__The request__
Copy nothing but the stretch that opens with the line containing "What Blender Python" and closes with the line containing "from mathutils import Vector, Matrix". Keep pictures out.

__Supplied records__
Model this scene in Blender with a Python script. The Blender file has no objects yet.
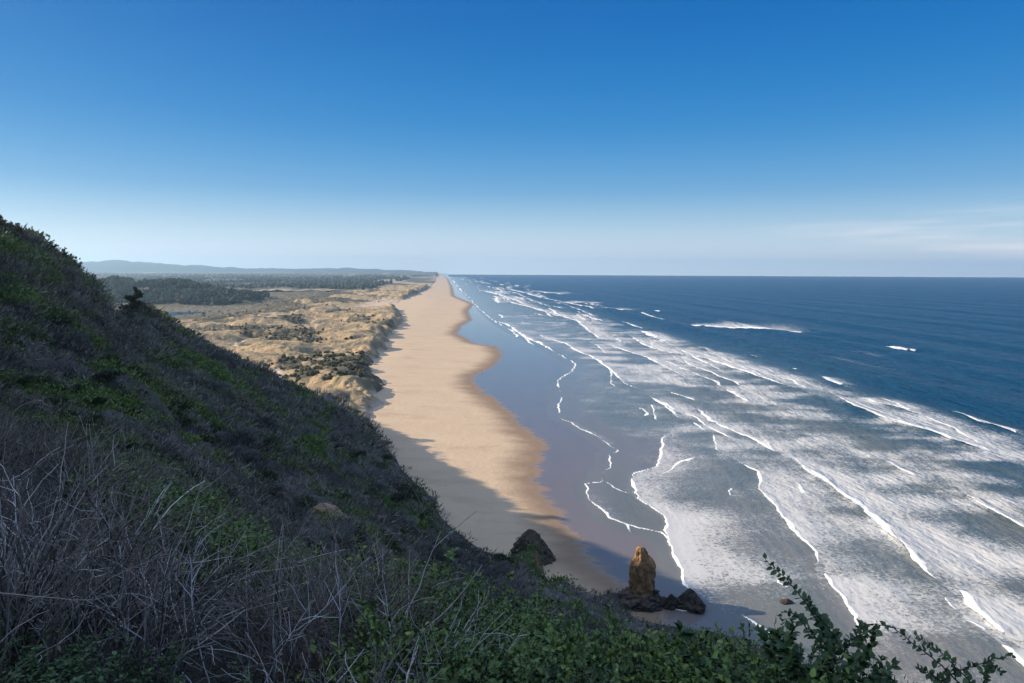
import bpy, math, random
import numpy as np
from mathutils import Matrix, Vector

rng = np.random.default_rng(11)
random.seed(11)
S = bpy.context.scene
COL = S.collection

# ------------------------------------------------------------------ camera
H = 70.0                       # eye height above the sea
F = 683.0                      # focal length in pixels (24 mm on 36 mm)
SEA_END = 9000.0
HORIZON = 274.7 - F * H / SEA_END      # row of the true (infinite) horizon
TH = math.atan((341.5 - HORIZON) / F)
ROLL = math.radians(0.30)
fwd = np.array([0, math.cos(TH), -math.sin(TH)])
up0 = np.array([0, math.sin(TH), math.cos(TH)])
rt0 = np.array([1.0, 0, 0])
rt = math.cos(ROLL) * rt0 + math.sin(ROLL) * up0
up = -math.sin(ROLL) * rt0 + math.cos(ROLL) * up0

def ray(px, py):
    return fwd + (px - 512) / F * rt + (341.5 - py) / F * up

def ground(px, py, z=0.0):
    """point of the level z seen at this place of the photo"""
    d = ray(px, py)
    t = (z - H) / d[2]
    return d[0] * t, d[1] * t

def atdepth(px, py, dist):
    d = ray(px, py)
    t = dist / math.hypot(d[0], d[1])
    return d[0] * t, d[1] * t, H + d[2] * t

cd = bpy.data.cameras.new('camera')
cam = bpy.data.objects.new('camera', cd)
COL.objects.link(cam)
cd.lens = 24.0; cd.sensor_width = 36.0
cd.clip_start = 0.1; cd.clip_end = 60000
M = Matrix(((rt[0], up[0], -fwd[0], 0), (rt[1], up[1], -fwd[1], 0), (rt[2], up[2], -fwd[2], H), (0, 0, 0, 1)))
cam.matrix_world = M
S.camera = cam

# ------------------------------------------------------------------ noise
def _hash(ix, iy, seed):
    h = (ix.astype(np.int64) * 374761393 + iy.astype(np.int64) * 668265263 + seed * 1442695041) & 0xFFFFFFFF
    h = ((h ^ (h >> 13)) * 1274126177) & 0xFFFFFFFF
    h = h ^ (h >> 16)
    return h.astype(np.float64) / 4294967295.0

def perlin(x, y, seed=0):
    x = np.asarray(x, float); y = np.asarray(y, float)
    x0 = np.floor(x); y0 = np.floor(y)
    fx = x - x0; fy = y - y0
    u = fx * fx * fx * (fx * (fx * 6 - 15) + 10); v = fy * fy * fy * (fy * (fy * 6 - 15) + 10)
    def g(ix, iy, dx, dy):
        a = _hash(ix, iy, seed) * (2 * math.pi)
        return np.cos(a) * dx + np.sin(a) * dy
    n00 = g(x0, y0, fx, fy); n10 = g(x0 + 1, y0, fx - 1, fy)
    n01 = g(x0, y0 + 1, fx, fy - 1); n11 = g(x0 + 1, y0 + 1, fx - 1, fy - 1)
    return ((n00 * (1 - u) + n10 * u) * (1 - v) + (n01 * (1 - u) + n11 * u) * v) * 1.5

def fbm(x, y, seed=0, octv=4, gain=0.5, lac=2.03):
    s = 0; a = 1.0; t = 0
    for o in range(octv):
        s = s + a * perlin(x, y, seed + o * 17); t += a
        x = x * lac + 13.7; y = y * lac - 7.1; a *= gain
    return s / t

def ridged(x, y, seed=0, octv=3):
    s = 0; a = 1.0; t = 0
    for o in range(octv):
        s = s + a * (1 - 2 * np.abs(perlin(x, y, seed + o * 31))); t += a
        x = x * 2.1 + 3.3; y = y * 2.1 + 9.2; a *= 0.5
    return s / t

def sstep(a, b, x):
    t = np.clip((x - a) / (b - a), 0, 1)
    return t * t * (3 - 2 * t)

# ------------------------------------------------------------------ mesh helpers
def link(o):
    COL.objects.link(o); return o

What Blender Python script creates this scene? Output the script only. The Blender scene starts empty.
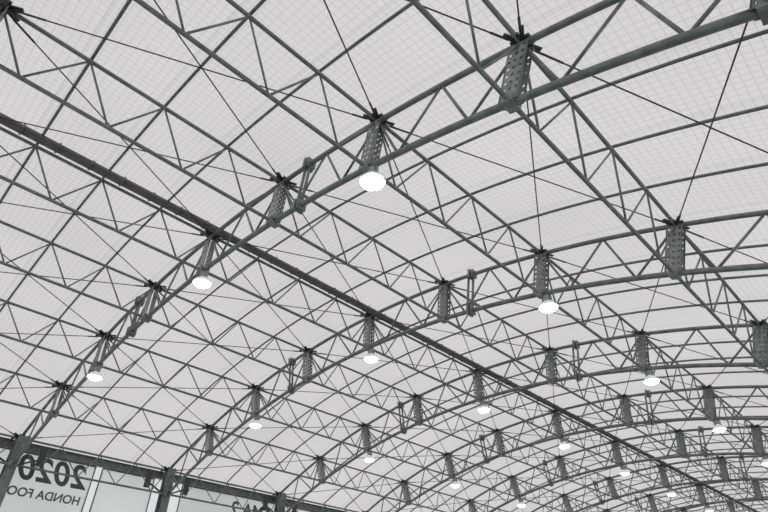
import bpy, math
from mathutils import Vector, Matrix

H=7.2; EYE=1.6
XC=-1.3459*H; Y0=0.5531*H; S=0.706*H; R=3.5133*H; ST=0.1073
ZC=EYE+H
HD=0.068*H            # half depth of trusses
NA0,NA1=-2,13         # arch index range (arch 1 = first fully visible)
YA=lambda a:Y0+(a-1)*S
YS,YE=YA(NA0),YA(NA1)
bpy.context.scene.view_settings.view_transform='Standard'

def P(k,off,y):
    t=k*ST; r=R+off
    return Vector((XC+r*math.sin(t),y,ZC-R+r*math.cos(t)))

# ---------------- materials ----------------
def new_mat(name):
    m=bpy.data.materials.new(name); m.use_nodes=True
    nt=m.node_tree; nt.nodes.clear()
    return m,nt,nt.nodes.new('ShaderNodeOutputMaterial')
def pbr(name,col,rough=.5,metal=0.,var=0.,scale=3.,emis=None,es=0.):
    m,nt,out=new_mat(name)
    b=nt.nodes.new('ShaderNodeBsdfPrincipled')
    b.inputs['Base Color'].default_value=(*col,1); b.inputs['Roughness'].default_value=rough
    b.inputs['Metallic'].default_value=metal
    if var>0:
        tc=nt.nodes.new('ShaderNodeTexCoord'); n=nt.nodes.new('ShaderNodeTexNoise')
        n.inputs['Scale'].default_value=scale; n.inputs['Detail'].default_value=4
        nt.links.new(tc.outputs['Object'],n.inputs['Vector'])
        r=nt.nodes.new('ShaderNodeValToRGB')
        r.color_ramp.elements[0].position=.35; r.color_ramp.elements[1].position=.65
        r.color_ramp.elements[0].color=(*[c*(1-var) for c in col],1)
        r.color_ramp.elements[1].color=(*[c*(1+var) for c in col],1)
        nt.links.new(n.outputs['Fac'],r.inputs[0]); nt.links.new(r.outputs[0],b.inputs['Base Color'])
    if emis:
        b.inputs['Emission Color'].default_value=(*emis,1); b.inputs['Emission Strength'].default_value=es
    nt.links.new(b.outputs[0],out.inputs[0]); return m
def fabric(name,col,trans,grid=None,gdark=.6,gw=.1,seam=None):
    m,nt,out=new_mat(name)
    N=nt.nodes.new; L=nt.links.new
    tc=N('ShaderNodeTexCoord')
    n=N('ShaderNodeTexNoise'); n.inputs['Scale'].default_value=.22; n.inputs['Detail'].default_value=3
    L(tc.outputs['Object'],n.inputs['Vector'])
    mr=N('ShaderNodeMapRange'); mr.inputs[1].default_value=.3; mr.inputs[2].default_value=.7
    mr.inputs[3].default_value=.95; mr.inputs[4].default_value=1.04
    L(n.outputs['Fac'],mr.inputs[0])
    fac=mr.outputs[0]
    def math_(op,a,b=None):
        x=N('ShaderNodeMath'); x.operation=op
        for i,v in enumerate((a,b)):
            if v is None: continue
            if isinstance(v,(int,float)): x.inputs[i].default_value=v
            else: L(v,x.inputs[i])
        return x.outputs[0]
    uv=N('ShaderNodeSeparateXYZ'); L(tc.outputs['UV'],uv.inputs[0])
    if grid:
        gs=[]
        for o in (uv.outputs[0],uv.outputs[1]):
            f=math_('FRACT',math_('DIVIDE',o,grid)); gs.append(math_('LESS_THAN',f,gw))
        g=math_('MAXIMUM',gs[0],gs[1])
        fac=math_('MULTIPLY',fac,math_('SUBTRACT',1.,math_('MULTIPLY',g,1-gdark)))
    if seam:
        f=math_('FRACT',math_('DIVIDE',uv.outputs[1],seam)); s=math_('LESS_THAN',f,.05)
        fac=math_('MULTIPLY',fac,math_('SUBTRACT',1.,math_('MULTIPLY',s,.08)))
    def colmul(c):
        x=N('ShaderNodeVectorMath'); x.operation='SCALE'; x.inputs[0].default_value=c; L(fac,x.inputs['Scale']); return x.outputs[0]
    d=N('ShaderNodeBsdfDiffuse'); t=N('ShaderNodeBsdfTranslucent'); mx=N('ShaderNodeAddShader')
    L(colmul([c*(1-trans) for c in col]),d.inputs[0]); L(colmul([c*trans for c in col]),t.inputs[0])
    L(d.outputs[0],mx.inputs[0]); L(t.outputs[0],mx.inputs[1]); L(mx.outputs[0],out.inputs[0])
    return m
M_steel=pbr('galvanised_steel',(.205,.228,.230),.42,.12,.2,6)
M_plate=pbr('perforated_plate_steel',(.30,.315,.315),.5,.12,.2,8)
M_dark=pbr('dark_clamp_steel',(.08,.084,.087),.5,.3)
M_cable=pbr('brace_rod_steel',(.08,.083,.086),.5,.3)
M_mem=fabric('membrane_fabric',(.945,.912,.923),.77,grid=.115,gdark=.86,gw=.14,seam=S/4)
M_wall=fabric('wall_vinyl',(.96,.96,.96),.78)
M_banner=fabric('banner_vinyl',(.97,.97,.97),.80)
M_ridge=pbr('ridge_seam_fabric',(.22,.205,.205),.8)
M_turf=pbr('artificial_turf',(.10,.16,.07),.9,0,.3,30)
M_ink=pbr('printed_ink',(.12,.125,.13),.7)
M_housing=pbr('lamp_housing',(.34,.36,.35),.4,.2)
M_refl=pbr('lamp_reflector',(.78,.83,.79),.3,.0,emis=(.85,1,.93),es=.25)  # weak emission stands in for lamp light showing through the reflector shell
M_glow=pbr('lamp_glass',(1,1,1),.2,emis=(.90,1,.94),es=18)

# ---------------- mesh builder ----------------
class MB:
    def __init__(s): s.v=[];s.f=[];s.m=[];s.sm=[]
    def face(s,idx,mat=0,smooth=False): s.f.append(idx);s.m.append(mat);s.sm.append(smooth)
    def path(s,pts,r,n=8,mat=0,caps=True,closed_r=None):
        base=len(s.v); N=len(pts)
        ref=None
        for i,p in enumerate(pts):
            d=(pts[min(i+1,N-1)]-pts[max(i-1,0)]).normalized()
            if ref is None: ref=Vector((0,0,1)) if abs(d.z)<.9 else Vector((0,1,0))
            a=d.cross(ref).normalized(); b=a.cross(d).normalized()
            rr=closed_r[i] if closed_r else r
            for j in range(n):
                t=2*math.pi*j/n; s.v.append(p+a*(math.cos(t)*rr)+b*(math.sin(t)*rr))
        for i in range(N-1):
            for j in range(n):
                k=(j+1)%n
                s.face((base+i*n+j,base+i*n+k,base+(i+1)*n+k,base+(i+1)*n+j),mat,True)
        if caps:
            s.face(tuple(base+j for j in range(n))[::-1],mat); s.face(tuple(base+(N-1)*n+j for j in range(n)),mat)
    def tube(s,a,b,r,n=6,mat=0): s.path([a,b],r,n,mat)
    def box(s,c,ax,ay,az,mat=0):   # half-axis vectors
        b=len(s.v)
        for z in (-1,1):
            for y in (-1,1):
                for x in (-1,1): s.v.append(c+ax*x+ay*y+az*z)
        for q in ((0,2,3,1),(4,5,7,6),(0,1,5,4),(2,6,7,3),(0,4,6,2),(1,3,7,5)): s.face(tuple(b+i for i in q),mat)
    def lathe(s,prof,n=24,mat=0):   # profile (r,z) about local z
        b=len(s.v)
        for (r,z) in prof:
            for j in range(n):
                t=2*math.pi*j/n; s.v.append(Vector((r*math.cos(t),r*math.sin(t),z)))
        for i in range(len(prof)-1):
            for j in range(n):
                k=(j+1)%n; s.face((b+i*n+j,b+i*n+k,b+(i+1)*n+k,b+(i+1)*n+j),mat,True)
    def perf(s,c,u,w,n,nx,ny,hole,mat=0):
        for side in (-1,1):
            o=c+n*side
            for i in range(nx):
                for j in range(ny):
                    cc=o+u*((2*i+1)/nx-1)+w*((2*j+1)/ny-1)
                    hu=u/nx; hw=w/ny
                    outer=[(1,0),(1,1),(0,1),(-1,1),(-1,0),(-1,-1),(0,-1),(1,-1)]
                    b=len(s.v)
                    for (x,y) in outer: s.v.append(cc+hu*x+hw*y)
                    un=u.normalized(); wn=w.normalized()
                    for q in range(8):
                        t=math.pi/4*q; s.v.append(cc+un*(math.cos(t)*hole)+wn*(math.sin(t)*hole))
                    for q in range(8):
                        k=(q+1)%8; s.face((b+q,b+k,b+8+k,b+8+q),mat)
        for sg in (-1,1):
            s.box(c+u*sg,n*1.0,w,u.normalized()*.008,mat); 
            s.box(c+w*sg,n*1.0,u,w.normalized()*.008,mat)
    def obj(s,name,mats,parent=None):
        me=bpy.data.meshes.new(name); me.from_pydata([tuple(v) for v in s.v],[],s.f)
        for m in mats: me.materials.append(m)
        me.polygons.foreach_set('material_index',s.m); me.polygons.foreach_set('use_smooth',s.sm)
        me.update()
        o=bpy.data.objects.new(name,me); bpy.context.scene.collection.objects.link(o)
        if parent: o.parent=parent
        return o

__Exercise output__
What Blender Python script creates this scene? Output the script only. The Blender scene starts empty.
import bpy, math
from mathutils import Vector, Matrix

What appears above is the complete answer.